Il futuro è qui: ma l’interazione uomo-macchina arranca

    Mentre i ‘poltroni’ fanatici dell’E-commerce ne salutavano entusiasti l’arrivo in Italia, di li a poco, quanti speranzosi di poter dare una svolta alla loro vita con un’opportunità di lavoro, ebbero invece poco dopo modo di doversi ricredere.
    Come molti ricorderanno, nemmeno un anno fa, tanto fece discutere (ovviamente per legittimi comportamenti antisindacali), la vicenda del ‘vergognoso’ braccialetto di Amazon: una tecnologia che arriva a guidare le mani dell’uomo fino a impedirgli di sbagliare i gesti sul lavoro attraverso un algoritmo creato per ‘testare’ tempi e ‘idoneità’ alla produzione del malcapitato lavoratore (cronometrato persino in bagno). 
    Questo per spiegare ‘eloquentemente’ l’ormai attestata innovazione tra l’uomo e la tecnologia. 
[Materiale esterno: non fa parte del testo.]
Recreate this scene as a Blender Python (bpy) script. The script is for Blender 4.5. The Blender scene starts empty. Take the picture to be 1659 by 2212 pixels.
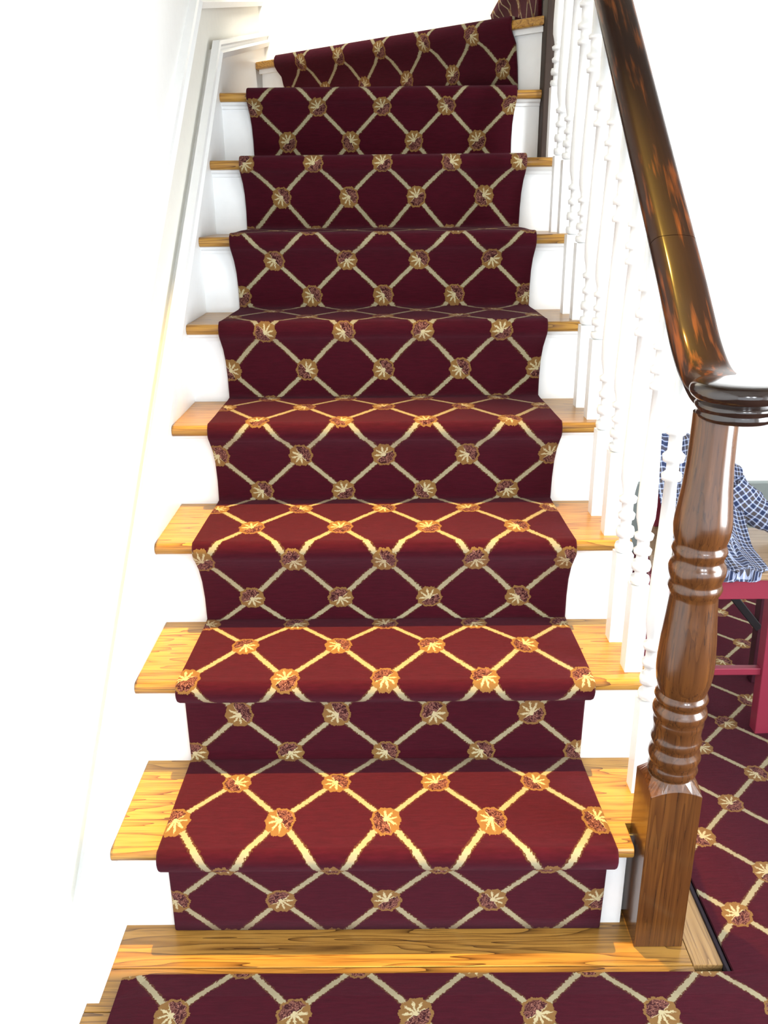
import bpy, bmesh, math, random
from mathutils import Vector, Matrix
random.seed(7)
C = bpy.context.scene.collection
SC = bpy.context.scene
PI = math.pi
# ------------------------------------------------------------------ camera
CAMP = (0.00416, -1.196058, 1.215509); TH, YW, RO, FPX = 0.345382, 0.005689, -0.010133, 1850.0
cam = bpy.data.objects.new('camera', bpy.data.cameras.new('camera')); C.objects.link(cam)
cam.matrix_world = Matrix.Translation(CAMP) @ Matrix.Rotation(YW, 4, 'Z') @ Matrix.Rotation(PI/2 - TH, 4, 'X') @ Matrix.Rotation(RO, 4, 'Z')
cam.data.sensor_fit = 'VERTICAL'; cam.data.sensor_height = 24.0; cam.data.lens = 24.0*FPX/2212
cam.data.clip_start = 0.02
SC.camera = cam
# ------------------------------------------------------------------ world, lights, exposure
SC.view_settings.view_transform = 'Standard'; SC.view_settings.look = 'None'
SC.view_settings.exposure = 0.0; SC.view_settings.gamma = 1.0; SC.view_settings.use_curve_mapping = False
w = bpy.data.worlds.new('world'); SC.world = w; w.use_nodes = True
w.node_tree.nodes['Background'].inputs[0].default_value = (0.86, 0.93, 1.0, 1)
w.node_tree.nodes['Background'].inputs[1].default_value = 3.4
def area(name, loc, target, sx, sy, power, col, spread=180):
    l = bpy.data.lights.new(name, 'AREA'); l.shape = 'RECTANGLE'; l.size = sx; l.size_y = sy; l.energy = power; l.color = col; l.spread = math.radians(spread)
    o = bpy.data.objects.new(name, l); C.objects.link(o); o.location = loc
    o.rotation_euler = (Vector(target)-Vector(loc)).to_track_quat('-Z', 'Y').to_euler(); return o
area('entry_window', (0.55, -2.5, 1.75), (0.3, 0.2, 0.8), 0.22, 0.30, 20, (0.86, 0.93, 1.0))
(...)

    E’ lo studio targato ‘Realizing 2030: The Next Era of Human-Machine Partnerships’ a  tracciare i pareri di 3.800 ‘business leader globali’, per dirla in parole povere (ormai siamo ‘schiavi’ anche dell’inglsismo!), ovvero i direttori che hanno funzioni chiave nei settori che vanno dalla finanza all’Ict delle imprese di medie dimensioni, dove sono tutti concordi nell’affermare che “le macchine saranno lo strumento chiave che permetterà alle persone di superare alcuni limiti”.
    “Siamo ormai nel vivo della ’quarta rivoluzione industriale’. E la partnership tra uomo e macchina non è più una previsione, è qualcosa che sta accadendo e che non può far altro che continuare a svilupparsi”, ha spiegato in proposito Marco Fanizzi di Dell EMC Italia. “Si tratta di un processo che per una Nazione come l’Italia, da sempre a forte vocazione manifatturiera ed esportatrice, può rappresentare una vera e propria svolta dal punto di vista della competitività delle produzioni. Tuttavia, il processo di integrazione tra uomo e macchina va gestito accuratamente sotto molti aspetti. Soprattutto, dal punto di vista della formazione”. 
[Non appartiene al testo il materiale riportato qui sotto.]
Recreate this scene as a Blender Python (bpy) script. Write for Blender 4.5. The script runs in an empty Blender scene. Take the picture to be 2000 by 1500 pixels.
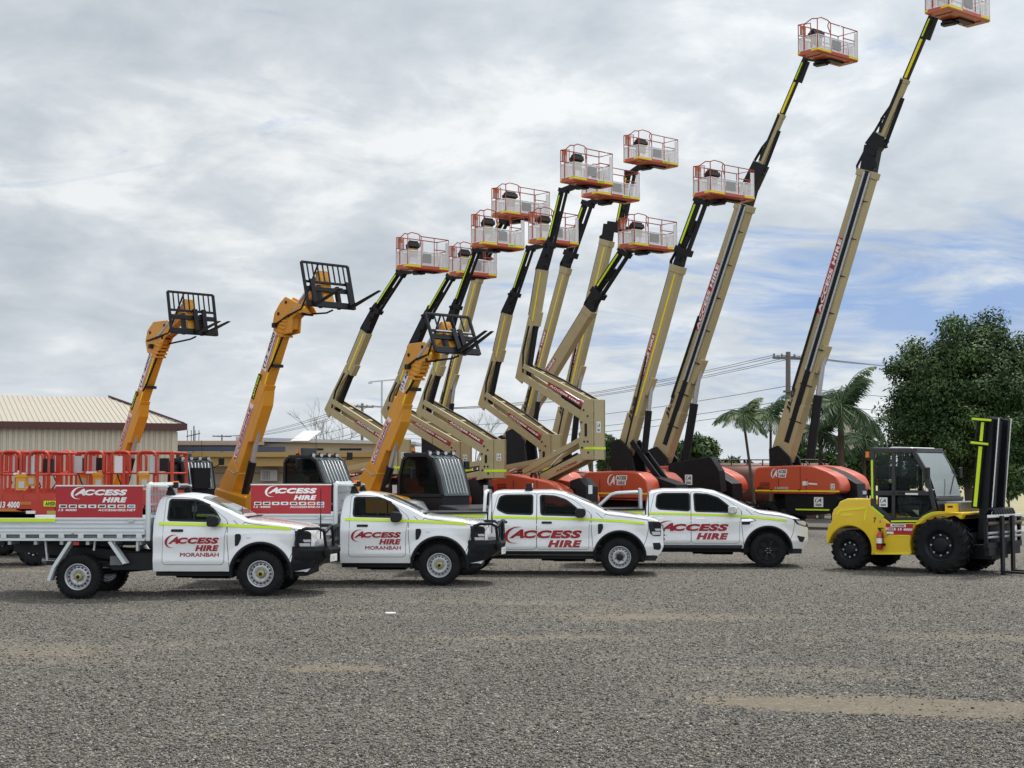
import bpy, bmesh, math, random
import numpy as np
from mathutils import Vector, Matrix
S = bpy.context.scene
COL = S.collection
rad = math.radians
# ---------------------------------------------------------------- camera
CAM_Z = 2.2
PITCH = rad(3.28)
cd = bpy.data.cameras.new("camera"); cam = bpy.data.objects.new("camera", cd); COL.objects.link(cam)
cd.sensor_width = 36; cd.lens = 54; cd.clip_start = .1; cd.clip_end = 4000
cam.location = (0, 0, CAM_Z); cam.rotation_euler = (rad(90) + PITCH, 0, 0)
S.camera = cam
S.view_settings.view_transform = 'Standard'; S.view_settings.look = 'None'
S.view_settings.exposure = 0.14; S.view_settings.gamma = 1
S.render.resolution_x = 1024; S.render.resolution_y = 768
S.cycles.max_bounces = 6; S.cycles.transparent_max_bounces = 12
S.cycles.caustics_reflective = False; S.cycles.caustics_refractive = False
# ---------------------------------------------------------------- sky and sun
SUN_EL, SUN_AZ = 62, 32            # azimuth from +Y towards +X
w = bpy.data.worlds.new("World"); S.world = w; w.use_nodes = True
nt = w.node_tree; N = nt.nodes; L = nt.links; N.clear()
def nd(tree, t, **k):
    n = tree.nodes.new(t)
    for a, b in k.items():
        if a.startswith('i_'): n.inputs[int(a[2:])].default_value = b
        else: setattr(n, a, b)
    return n
def mth(tree, op, a, b=None, clamp=False):
    n = tree.nodes.new('ShaderNodeMath'); n.operation = op; n.use_clamp = clamp
    for i, v in enumerate((a, b)):
        if v is None: continue
        if isinstance(v, (int, float)): n.inputs[i].default_value = v
        else: tree.links.new(v, n.inputs[i])
    return n.outputs[0]
def mixc(tree, f, a, b, mode='MIX'):
    n = tree.nodes.new('ShaderNodeMix'); n.data_type = 'RGBA'; n.blend_type = mode
    for i, v in ((0, f), (6, a), (7, b)):
        if isinstance(v, (int, float)): n.inputs[i].default_value = v
        elif isinstance(v, (tuple, list)): n.inputs[i].default_value = (*v, 1)
        else: tree.links.new(v, n.inputs[i])
    return n.outputs[2]
def ramp(tree, f, stops, interp='LINEAR'):
    n = tree.nodes.new('ShaderNodeValToRGB'); r = n.color_ramp; r.interpolation = interp
    while len(r.elements) < len(stops): r.elements.new(.5)
    for e, (p, c) in zip(r.elements, stops):
        e.position = p; e.color = (*c, 1) if isinstance(c, (tuple, list)) else (c, c, c, 1)
    tree.links.new(f, n.inputs[0]); return n.outputs[0]
sky = nd(nt, 'ShaderNodeTexSky', sky_type='NISHITA', sun_disc=False, sun_elevation=rad(SUN_EL), sun_rotation=rad(SUN_AZ), dust_density=1.5, ozone_density=1.5)
bg = N.new('ShaderNodeBackground'); bg.inputs[1].default_value = .108
wo = N.new('ShaderNodeOutputWorld'); L.new(bg.outputs[0], wo.inputs[0])
tc = N.new('ShaderNodeTexCoord'); sx = N.new('ShaderNodeSeparateXYZ'); L.new(tc.outputs['Generated'], sx.inputs[0])
X, Y, Z = sx.outputs
zc = mth(nt, 'MAXIMUM', Z, 0.0); den = mth(nt, 'ADD', zc, .28)
cx = N.new('ShaderNodeCombineXYZ')
L.new(mth(nt, 'DIVIDE', X, den), cx.inputs[0]); L.new(mth(nt, 'DIVIDE', Y, den), cx.inputs[1])
def noise(tree, vec, scale, detail=6, rough=.55, dist=0, lac=2.0):
    n = nd(tree, 'ShaderNodeTexNoise'); n.inputs['Scale'].default_value = scale; n.inputs['Detail'].default_value = detail
    n.inputs['Roughness'].default_value = rough; n.inputs['Distortion'].default_value = dist; n.inputs['Lacunarity'].default_value = lac
    if vec is not None: tree.links.new(vec, n.inputs['Vector'])
    return n.outputs['Fac']
mp = nd(nt, 'ShaderNodeMapping'); L.new(cx.outputs[0], mp.inputs[0]); mp.inputs['Scale'].default_value = (1.0, 1.0, 1); mp.inputs['Rotation'].default_value = (0, 0, rad(-14)); mp.inputs['Location'].default_value = (3.1, 1.7, 0)
n_big = noise(nt, mp.outputs[0], 1.5, 5, .5, .3)
n_mid = noise(nt, mp.outputs[0], 4.3, 8, .56, .5)
n_fin = noise(nt, mp.outputs[0], 12.0, 6, .6, .3)
den_c = mth(nt, 'ADD', mth(nt, 'MULTIPLY', n_big, .40), mth(nt, 'ADD', mth(nt, 'MULTIPLY', n_mid, .42), mth(nt, 'MULTIPLY', n_fin, .18)))
cl = ramp(nt, den_c, [(.37, (4.0, 4.45, 4.95)), (.45, (4.7, 5.15, 5.6)), (.52, (5.5, 5.9, 6.25)), (.60, (7.2, 7.45, 7.6))])
# brighter towards the hidden sun (right, high) and behind the camera
az = mth(nt, 'DIVIDE', X, mth(nt, 'MAXIMUM', mth(nt, 'ABSOLUTE', Y), .05))
br_r = mth(nt, 'MULTIPLY', mth(nt, 'ADD', mth(nt, 'MULTIPLY', az, 1.5), .28, True), mth(nt, 'ADD', .06, mth(nt, 'MULTIPLY', zc, .75)))
back = mth(nt, 'MULTIPLY', mth(nt, 'MAXIMUM', mth(nt, 'MULTIPLY', Y, -1.0), 0.0), .75)
gain = mth(nt, 'ADD', 1.0, mth(nt, 'ADD', br_r, back))
hz = mth(nt, 'SUBTRACT', 1.0, mth(nt, 'MULTIPLY', Z, 7.0), True)      # pale near the horizon
cl2 = mixc(nt, mth(nt, 'MULTIPLY', hz, .45), cl, (6.5, 6.95, 7.3))
vm = nd(nt, 'ShaderNodeVectorMath', operation='SCALE'); L.new(cl2, vm.inputs[0]); L.new(gain, vm.inputs[3])
# blue gaps, mostly low on the right
mg = nd(nt, 'ShaderNodeMapping'); L.new(cx.outputs[0], mg.inputs[0]); mg.inputs['Scale'].default_value = (2.6, 5.6, 1); mg.inputs['Rotation'].default_value = (0, 0, rad(-5)); mg.inputs['Location'].default_value = (5.3, 2.2, 0)
gapn = noise(nt, mg.outputs[0], 1.0, 9, .62, .7)
lowm = mth(nt, 'MULTIPLY', mth(nt, 'SUBTRACT', 1.0, mth(nt, 'MULTIPLY', mth(nt, 'ABSOLUTE', mth(nt, 'SUBTRACT', Z, .105)), 11.0), True), mth(nt, 'ADD', mth(nt, 'MULTIPLY', az, 3.2), .42, True))
gap = mth(nt, 'MULTIPLY', mth(nt, 'SUBTRACT', mth(nt, 'ADD', mth(nt, 'MULTIPLY', lowm, .315), mth(nt, 'SUBTRACT', 1.0, gapn)), .635), 5.0, True)
blue = mixc(nt, .2, (1.7, 3.1, 6.2), sky.outputs[0])
L.new(mixc(nt, mth(nt, 'MULTIPLY', gap, .85), vm.outputs[0], blue), bg.inputs[0])
sd = bpy.data.lights.new("sun", 'SUN'); sun = bpy.data.objects.new("sun", sd); COL.objects.link(sun)
sd.energy = 3.3; sd.angle = rad(7); sd.color = (1, .95, .88)
sdir = Vector((math.sin(rad(SUN_AZ)) * math.cos(rad(SUN_EL)), math.cos(rad(SUN_AZ)) * math.cos(rad(SUN_EL)), math.sin(rad(SUN_EL))))
sun.rotation_euler = sdir.to_track_quat('Z', 'Y').to_euler(); sun.location = (0, 0, 40)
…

    Dal canto loro anche i manager italiani non sfuggono a questo trend: “Per l’87% del panel (82% se si guarda alla cifra globale), uomini e macchine lavoreranno come un vero e proprio team unico entro i prossimi 5 anni”, affermano convinti. 
    In questo ‘avveniristico’ (ma non troppo) scenario, emerge però anche un marcato scetticismo, circa lo status attuale del processo di trasformazione digitale. 
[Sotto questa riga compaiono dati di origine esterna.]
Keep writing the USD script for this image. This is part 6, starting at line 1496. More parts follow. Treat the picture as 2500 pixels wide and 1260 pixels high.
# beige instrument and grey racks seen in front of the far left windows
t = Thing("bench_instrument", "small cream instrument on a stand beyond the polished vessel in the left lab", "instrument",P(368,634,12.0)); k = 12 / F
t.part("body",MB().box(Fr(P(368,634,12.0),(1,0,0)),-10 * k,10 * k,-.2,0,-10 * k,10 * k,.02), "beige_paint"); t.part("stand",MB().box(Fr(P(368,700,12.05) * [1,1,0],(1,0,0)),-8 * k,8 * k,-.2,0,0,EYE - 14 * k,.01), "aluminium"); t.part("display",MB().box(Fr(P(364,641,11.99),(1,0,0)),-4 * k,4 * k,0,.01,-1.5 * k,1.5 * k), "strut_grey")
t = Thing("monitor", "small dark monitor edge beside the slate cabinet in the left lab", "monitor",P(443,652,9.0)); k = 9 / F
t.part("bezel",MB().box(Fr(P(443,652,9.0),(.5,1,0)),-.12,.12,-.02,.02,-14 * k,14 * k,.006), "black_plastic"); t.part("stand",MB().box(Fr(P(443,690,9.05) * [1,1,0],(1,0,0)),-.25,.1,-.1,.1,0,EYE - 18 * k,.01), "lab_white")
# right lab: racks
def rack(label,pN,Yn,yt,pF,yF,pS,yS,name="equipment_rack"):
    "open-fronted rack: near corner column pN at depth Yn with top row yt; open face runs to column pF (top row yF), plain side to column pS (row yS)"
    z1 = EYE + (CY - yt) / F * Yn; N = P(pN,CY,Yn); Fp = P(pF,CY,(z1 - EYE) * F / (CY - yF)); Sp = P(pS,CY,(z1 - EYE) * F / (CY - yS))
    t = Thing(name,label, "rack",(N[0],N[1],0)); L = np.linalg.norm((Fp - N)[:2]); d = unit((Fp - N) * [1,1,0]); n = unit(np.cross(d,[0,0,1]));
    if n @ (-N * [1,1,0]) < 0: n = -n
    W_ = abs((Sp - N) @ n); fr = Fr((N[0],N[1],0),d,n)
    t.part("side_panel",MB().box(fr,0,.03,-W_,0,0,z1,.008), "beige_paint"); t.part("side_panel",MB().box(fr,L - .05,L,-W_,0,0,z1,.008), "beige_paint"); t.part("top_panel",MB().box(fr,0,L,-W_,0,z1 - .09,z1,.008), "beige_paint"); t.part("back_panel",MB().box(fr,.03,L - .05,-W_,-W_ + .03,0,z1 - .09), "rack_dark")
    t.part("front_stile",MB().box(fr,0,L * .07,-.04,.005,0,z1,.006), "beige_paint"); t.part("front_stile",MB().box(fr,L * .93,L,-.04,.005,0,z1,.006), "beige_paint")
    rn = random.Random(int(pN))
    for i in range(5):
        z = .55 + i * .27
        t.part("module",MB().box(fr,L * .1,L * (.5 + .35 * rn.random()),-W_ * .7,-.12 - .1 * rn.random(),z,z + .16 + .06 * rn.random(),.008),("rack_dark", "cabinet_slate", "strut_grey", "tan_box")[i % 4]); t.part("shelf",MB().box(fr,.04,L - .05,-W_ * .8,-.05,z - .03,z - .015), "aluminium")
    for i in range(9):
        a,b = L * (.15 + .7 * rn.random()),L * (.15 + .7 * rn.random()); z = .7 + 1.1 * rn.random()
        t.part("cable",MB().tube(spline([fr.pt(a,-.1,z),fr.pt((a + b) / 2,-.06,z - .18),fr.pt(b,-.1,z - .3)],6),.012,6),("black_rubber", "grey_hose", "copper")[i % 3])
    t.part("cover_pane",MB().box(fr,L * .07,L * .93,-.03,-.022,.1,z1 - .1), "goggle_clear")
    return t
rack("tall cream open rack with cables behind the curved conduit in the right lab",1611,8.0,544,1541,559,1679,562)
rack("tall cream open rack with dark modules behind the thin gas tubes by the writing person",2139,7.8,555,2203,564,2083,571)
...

    Anche perch?, a ben vedere, in Italia, solo il 38% della comunità degli affari vede il digitale già integrato in tutto ciò che facciamo. Dato che, peraltro, posiziona il Belpaese come la Nazione in questo senso più ottimista (il dato globale è al 27%), con il Giappone a fare da contraltare (17%). I manager imputano proprio alla formazione (scarsa) dei lavoratori la causa di questo ritardo, indirettamente condannando proprio i livelli dirigenziali che di questa formazione si dovrebbero proattivamente preoccupare. “Tra le barriere più grandi a causare questa lentezza nel percorso di digitalizzazione, in Italia vengono citate il ritardo nella formazione della forza-lavoro in relazione al nuovo contesto digitale (57%), oltre alla mancanza di una visione strategica (56%)”, spiega il sondaggio.